_Exercise goal:_ Among the lines of data below, reproduce only those from the one with "by 903 pixels." through the one with "return CAM + r * (Y / r[1])", exactly as they stand, both ends included.

_Material provided:_
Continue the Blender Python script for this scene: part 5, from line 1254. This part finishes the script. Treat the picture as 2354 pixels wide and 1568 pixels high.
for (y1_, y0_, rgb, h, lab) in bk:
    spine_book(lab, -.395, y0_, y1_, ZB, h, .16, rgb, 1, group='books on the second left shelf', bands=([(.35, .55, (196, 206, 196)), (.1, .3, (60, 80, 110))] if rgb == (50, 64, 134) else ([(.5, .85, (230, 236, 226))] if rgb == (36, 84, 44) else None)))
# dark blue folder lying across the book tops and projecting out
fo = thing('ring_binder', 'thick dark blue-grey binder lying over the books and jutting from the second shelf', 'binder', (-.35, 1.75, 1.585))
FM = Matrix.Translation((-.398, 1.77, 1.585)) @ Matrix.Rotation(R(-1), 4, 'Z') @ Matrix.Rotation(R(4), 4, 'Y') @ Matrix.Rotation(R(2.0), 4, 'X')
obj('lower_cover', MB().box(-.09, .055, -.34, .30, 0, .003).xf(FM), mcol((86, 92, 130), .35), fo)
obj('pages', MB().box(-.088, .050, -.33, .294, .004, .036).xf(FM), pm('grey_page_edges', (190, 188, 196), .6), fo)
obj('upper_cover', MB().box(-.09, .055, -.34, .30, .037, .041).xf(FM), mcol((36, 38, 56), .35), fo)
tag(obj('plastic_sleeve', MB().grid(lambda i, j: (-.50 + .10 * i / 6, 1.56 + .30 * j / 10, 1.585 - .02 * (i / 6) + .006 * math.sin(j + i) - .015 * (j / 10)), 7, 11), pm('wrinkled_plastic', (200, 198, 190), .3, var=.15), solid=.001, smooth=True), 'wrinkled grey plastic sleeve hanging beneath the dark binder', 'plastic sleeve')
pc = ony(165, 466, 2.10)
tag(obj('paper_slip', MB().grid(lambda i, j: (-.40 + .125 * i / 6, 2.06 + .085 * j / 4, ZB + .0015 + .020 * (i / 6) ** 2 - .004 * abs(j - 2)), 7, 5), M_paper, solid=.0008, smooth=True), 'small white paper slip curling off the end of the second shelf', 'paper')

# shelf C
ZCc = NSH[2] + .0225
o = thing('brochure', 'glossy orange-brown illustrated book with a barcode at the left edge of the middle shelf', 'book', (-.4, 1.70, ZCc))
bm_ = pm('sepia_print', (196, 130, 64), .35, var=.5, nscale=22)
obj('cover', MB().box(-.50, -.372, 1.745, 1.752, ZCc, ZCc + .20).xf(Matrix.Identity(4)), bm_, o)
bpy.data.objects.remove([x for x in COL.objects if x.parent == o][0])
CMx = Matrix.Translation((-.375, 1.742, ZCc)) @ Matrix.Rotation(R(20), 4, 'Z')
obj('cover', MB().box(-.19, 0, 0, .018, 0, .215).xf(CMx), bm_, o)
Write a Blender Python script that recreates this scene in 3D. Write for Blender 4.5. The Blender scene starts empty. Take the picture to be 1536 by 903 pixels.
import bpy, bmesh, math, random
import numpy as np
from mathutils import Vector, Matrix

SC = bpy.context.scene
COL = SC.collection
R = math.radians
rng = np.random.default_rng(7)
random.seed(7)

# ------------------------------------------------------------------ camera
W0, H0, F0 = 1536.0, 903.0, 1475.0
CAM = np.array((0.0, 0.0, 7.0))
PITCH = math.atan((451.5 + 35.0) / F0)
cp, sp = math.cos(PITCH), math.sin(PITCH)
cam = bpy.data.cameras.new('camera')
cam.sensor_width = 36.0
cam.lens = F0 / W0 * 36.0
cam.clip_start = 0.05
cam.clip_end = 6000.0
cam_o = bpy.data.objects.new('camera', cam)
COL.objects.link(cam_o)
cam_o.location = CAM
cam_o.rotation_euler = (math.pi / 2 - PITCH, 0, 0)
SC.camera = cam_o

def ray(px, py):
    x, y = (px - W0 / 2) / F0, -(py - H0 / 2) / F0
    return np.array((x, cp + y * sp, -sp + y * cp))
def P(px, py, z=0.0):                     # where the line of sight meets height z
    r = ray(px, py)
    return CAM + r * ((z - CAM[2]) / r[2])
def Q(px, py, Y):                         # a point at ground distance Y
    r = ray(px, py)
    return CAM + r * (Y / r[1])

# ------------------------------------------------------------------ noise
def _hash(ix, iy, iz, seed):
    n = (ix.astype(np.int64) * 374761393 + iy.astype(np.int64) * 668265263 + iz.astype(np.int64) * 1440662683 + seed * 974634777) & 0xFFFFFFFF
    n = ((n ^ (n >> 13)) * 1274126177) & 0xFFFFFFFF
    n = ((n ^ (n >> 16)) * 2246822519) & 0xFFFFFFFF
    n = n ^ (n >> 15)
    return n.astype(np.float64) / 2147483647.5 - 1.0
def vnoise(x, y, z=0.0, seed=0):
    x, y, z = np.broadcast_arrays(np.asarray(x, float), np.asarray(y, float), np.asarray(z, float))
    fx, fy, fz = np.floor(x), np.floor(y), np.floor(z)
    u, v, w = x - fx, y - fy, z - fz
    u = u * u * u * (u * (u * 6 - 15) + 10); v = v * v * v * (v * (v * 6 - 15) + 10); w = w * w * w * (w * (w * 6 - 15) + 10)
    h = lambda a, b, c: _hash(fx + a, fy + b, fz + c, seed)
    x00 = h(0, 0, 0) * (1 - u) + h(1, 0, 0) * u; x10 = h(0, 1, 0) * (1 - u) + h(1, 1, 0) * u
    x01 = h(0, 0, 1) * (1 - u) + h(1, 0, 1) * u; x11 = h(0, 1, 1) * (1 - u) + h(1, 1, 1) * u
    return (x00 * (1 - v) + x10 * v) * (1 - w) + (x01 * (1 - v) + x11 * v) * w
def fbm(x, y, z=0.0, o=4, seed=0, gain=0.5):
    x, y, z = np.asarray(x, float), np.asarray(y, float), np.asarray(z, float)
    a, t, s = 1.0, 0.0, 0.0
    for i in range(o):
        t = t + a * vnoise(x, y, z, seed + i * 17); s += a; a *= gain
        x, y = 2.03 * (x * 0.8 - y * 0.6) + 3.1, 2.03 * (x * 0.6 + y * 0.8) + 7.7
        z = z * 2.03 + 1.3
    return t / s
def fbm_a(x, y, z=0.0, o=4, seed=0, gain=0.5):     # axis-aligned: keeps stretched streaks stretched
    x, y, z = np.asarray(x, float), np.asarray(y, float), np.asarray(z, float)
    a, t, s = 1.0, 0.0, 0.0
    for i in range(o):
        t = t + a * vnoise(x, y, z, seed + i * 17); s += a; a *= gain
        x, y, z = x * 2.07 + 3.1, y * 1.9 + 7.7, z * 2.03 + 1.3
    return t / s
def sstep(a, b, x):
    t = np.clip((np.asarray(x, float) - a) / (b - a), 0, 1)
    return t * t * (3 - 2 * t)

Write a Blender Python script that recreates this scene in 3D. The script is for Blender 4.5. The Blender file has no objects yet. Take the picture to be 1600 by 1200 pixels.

_Reply:_
Write a Blender Python script that recreates this scene in 3D. Write for Blender 4.5. The Blender scene starts empty. Take the picture to be 1536 by 903 pixels.
import bpy, bmesh, math, random
import numpy as np
from mathutils import Vector, Matrix

SC = bpy.context.scene
COL = SC.collection
R = math.radians
rng = np.random.default_rng(7)
random.seed(7)

# ------------------------------------------------------------------ camera
W0, H0, F0 = 1536.0, 903.0, 1475.0
CAM = np.array((0.0, 0.0, 7.0))
PITCH = math.atan((451.5 + 35.0) / F0)
cp, sp = math.cos(PITCH), math.sin(PITCH)
cam = bpy.data.cameras.new('camera')
cam.sensor_width = 36.0
cam.lens = F0 / W0 * 36.0
cam.clip_start = 0.05
cam.clip_end = 6000.0
cam_o = bpy.data.objects.new('camera', cam)
COL.objects.link(cam_o)
cam_o.location = CAM
cam_o.rotation_euler = (math.pi / 2 - PITCH, 0, 0)
SC.camera = cam_o

def ray(px, py):
    x, y = (px - W0 / 2) / F0, -(py - H0 / 2) / F0
    return np.array((x, cp + y * sp, -sp + y * cp))
def P(px, py, z=0.0):                     # where the line of sight meets height z
    r = ray(px, py)
    return CAM + r * ((z - CAM[2]) / r[2])
def Q(px, py, Y):                         # a point at ground distance Y
    r = ray(px, py)
    return CAM + r * (Y / r[1])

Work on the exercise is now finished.